In 1839 Asbury Harpending, Jr. was born to Asbury and Ann W. (Clark) Harpending. One family ancestry blog suggests that Peter and Asbury shared a common ancestor, Gerrit Hargerinck (Peter’s grandson was named Asbury, but this doesn’t appear to be the same person, however). According to Asbury, Jr., his father was one of the largest landowners in Kentucky. Young Asbury ran away from home to join General William Walker on an expedition to Nicaragua, but in 1855 his father sent him away to California where he accumulated a small fortune in the gold mining business.

Asbury Harpending, along with another Kentuckian, sought to halt California gold shipments to the United States Treasury and did his best to convince California to secede from the Union and join the Confederacy. Harpending was captured and detained at Fort Alcatraz to await trial. He was later found guilty of treason and served four months in a San Francisco jail, but in 1863 Abraham Lincoln pardoned him under the General Amnesty Act of 1863.

Asbury continued to build his gold mining business and helped found the company that sprung up as a result of what is now called The Great Diamond Hoax of 1872. He returned to Kentucky and built a $65,000 mansion to escape the embarrassing scandal. He left again in 1876 and until his death in 1923 he continued to pursue interests in California and the New York stock market.

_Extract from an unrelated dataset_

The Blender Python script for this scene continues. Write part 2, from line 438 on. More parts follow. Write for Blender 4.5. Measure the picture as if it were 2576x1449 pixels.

While the early Harpending family appeared to have been upstanding, industrious and patriotic, it’s not clear that Asbury Harpending, Jr. was entirely cut from the same cloth. He was very successful but his dealings came into question when he became embroiled in the diamond hoax. John P. Young, in his book “San Francisco: A History of the Pacific Coast Metropolis” calls Harpending a “scamp”, so I’m sure he found it very difficult over the remaining years of his life to avoid his name being associated with the scandal.